• [COLLECTED DATA]:
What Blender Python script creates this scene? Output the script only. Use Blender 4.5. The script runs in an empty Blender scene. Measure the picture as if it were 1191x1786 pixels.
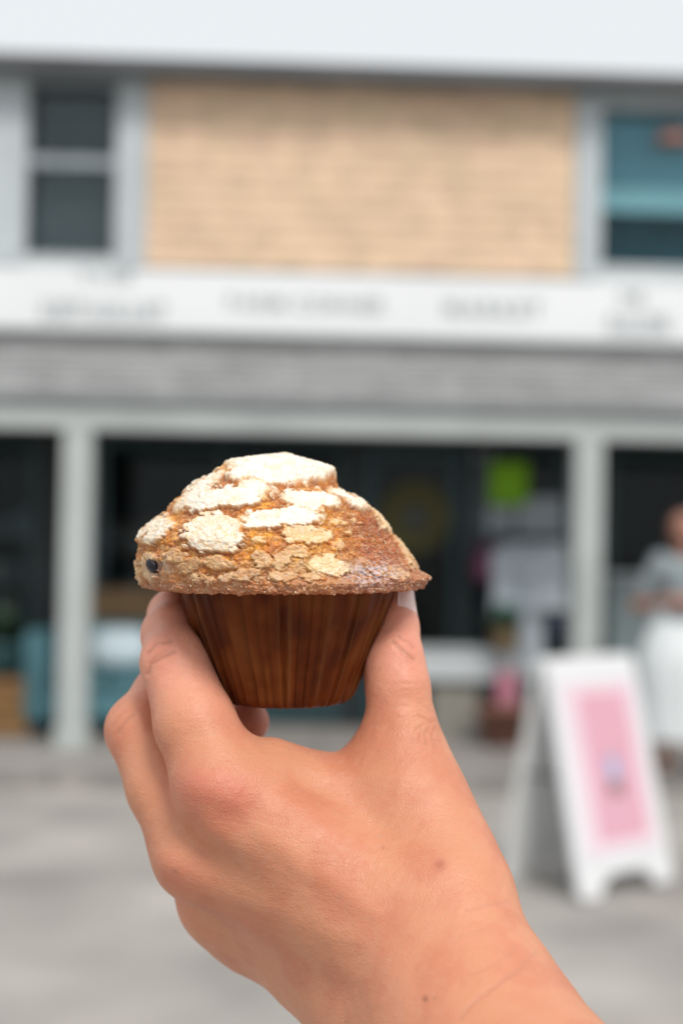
import bpy, bmesh, math, random
import numpy as np
from mathutils import Vector, Matrix
random.seed(7)
scene = bpy.context.scene
COL = scene.collection

# ---------------------------------------------------------------- camera, sky, sun, exposure
ROLL, PITCH, EYE = 0.0175, 0.0268, 1.5
FW = Vector((0, math.cos(PITCH), math.sin(PITCH)))
_r0 = Vector((1, 0, 0)); _u0 = _r0.cross(FW)
RT = math.cos(ROLL) * _r0 + math.sin(ROLL) * _u0
UP = -math.sin(ROLL) * _r0 + math.cos(ROLL) * _u0
CAM = Vector((0, 0, EYE))
cd = bpy.data.cameras.new('camera'); cam = bpy.data.objects.new('camera', cd); COL.objects.link(cam)
cam.matrix_world = Matrix(((RT.x, UP.x, -FW.x, CAM.x), (RT.y, UP.y, -FW.y, CAM.y), (RT.z, UP.z, -FW.z, CAM.z), (0, 0, 0, 1)))
cd.sensor_fit = 'VERTICAL'; cd.sensor_height = 36; cd.sensor_width = 24; cd.lens = 50.4
cd.clip_start = 0.02; cd.clip_end = 2000
cd.dof.use_dof = True; cd.dof.focus_distance = 0.381; cd.dof.aperture_fstop = 7.0
scene.camera = cam

SUN_EL, SUN_AZ = math.radians(50), math.radians(157)     # azimuth measured from +Y, clockwise seen from above
w = bpy.data.worlds.new('World'); scene.world = w; w.use_nodes = True
nt = w.node_tree; nt.nodes.clear()
wo = nt.nodes.new('ShaderNodeOutputWorld'); bg = nt.nodes.new('ShaderNodeBackground')
sky = nt.nodes.new('ShaderNodeTexSky'); sky.sky_type = 'NISHITA'; sky.sun_disc = False
sky.sun_elevation = SUN_EL; sky.sun_rotation = SUN_AZ; sky.dust_density = 3.0
mx = nt.nodes.new('ShaderNodeMix'); mx.data_type = 'RGBA'; mx.inputs[0].default_value = 0.93   # the cloud layer over the blue
mx.inputs[7].default_value = (6.7, 6.95, 7.08, 1)
nt.links.new(sky.outputs[0], mx.inputs[6]); nt.links.new(mx.outputs[2], bg.inputs[0])
bg.inputs[1].default_value = 0.1
nt.links.new(bg.outputs[0], wo.inputs[0])

sl = bpy.data.lights.new('sun', 'SUN'); sl.energy = 1.85; sl.angle = math.radians(18); sl.color = (1.0, 0.95, 0.88)
so = bpy.data.objects.new('sun', sl); COL.objects.link(so)
_sd = Vector((math.sin(SUN_AZ) * math.cos(SUN_EL), math.cos(SUN_AZ) * math.cos(SUN_EL), math.sin(SUN_EL)))
so.rotation_euler = _sd.to_track_quat('Z', 'Y').to_euler(); so.location = (0, -5, 12)

scene.view_settings.view_transform = 'Standard'; scene.view_settings.look = 'None'
scene.view_settings.exposure = 0.4; scene.view_settings.gamma = 1.0; scene.view_settings.use_curve_mapping = False
scene.cycles.use_denoising = True
scene.cycles.max_bounces = 8
scene.render.film_transparent = False

# ---------------------------------------------------------------- naming, parenting and mesh helpers
def tag(o, label=None, cat=None, group=None, kind=None):
    if label: o['label'] = label
    if cat: o['category'] = cat
    if group: o['group'] = group
    if kind: o['kind'] = kind
    return o

def empty(name, loc=(0, 0, 0), rz=0.0):
    o = bpy.data.objects.new(name, None); COL.objects.link(o)
    o.location = loc; o.rotation_euler = (0, 0, rz); o.empty_display_size = 0.1
    return o

def link(name, me, parent=None, loc=None, rot=None, scale=None, mat=None):
    o = bpy.data.objects.new(name, me); COL.objects.link(o)
    if parent: o.parent = parent
    if loc is not None: o.location = loc
    if rot is not None: o.rotation_euler = rot
    if scale is not None: o.scale = scale
    if mat is not None and not me.materials: me.materials.append(mat)
    return o

class MB:
    """collects shapes, then links them as one mesh object"""
    def __init__(s): s.bm = bmesh.new()
    def box(s, x0, x1, y0, y1, z0, z1, bev=0.0):
        x0, x1 = min(x0, x1), max(x0, x1); y0, y1 = min(y0, y1), max(y0, y1); z0, z1 = min(z0, z1), max(z0, z1)
        r = bmesh.ops.create_cube(s.bm, size=1)
        bmesh.ops.scale(s.bm, vec=(x1 - x0, y1 - y0, z1 - z0), verts=r['verts'])
        bmesh.ops.translate(s.bm, vec=((x0 + x1) / 2, (y0 + y1) / 2, (z0 + z1) / 2), verts=r['verts'])
        if bev:
            eds = list({e for v in r['verts'] for e in v.link_edges})
            bmesh.ops.bevel(s.bm, geom=eds, offset=bev, segments=2, affect='EDGES', profile=0.6)
        return s
    def tube(s, a, b, ra, rb=None, n=16):
        a = Vector(a); b = Vector(b); rb = ra if rb is None else rb
        q = (b - a).to_track_quat('Z', 'Y')
        r = bmesh.ops.create_cone(s.bm, cap_ends=True, segments=n, radius1=ra, radius2=rb, depth=(b - a).length)
        bmesh.ops.rotate(s.bm, cent=(0, 0, 0), matrix=q.to_matrix(), verts=r['verts'])
        bmesh.ops.translate(s.bm, vec=(a + b) / 2, verts=r['verts'])
        return s
    def lathe(s, prof, n=24, c=(0, 0, 0)):
        rings = [[s.bm.verts.new((c[0] + r * math.cos(2 * math.pi * k / n), c[1] + r * math.sin(2 * math.pi * k / n), c[2] + z)) for k in range(n)] for r, z in prof]
        for i in range(len(rings) - 1):
            for k in range(n):
                s.bm.faces.new((rings[i][k], rings[i][(k + 1) % n], rings[i + 1][(k + 1) % n], rings[i + 1][k]))
        s.bm.faces.new(rings[0][::-1]); s.bm.faces.new(rings[-1])
        return s
    def poly(s, pts, thick):
        """a plate: outline pts (3-D, planar) given the thickness vector"""
        t = Vector(thick)
        a = [s.bm.verts.new(Vector(p)) for p in pts]; b = [s.bm.verts.new(Vector(p) + t) for p in pts]
        n = len(a)
        s.bm.faces.new(a[::-1]); s.bm.faces.new(b)
        for k in range(n): s.bm.faces.new((a[k], a[(k + 1) % n], b[(k + 1) % n], b[k]))
        return s
    def mesh(s, name, mat=None, smooth=False):
        bmesh.ops.recalc_face_normals(s.bm, faces=s.bm.faces)
        me = bpy.data.meshes.new(name); s.bm.to_mesh(me); s.bm.free()
        if mat: me.materials.append(mat)
        if smooth: me.polygons.foreach_set('use_smooth', [True] * len(me.polygons))
        return me
    def build(s, name, mat, parent=None, smooth=False, loc=None, rot=None):
        return link(name, s.mesh(name, mat, smooth), parent, loc, rot)

def np_mesh(name, V, F, mat, smooth=True, colors=None):
    me = bpy.data.meshes.new(name)
    V = np.asarray(V, np.float32); F = np.asarray(F, np.int32); k = F.shape[1]
    me.vertices.add(len(V)); me.vertices.foreach_set('co', V.ravel())
    me.loops.add(F.size); me.loops.foreach_set('vertex_index', F.ravel())
    me.polygons.add(len(F)); me.polygons.foreach_set('loop_start', np.arange(0, F.size, k, dtype=np.int32))
    me.polygons.foreach_set('loop_total', np.full(len(F), k, np.int32))
    me.update(calc_edges=True); me.validate()
    me.polygons.foreach_set('use_smooth', np.full(len(me.polygons), smooth))
    for cname, c in (colors or {}).items():
        at = me.color_attributes.new(cname, 'FLOAT_COLOR', 'POINT')
        c4 = np.ones((len(V), 4), np.float32); c4[:, :c.shape[1]] = c
        at.data.foreach_set('color', c4.ravel())
    me.materials.append(mat)
    return me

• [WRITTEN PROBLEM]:
Leave out the pictures, then repeat the listing above exactly from its first line to the line with "COL = scene.collection", inclusive.

• [FULL SOLUTION]:
What Blender Python script creates this scene? Output the script only. Use Blender 4.5. The script runs in an empty Blender scene. Measure the picture as if it were 1191x1786 pixels.
import bpy, bmesh, math, random
import numpy as np
from mathutils import Vector, Matrix
random.seed(7)
scene = bpy.context.scene
COL = scene.collection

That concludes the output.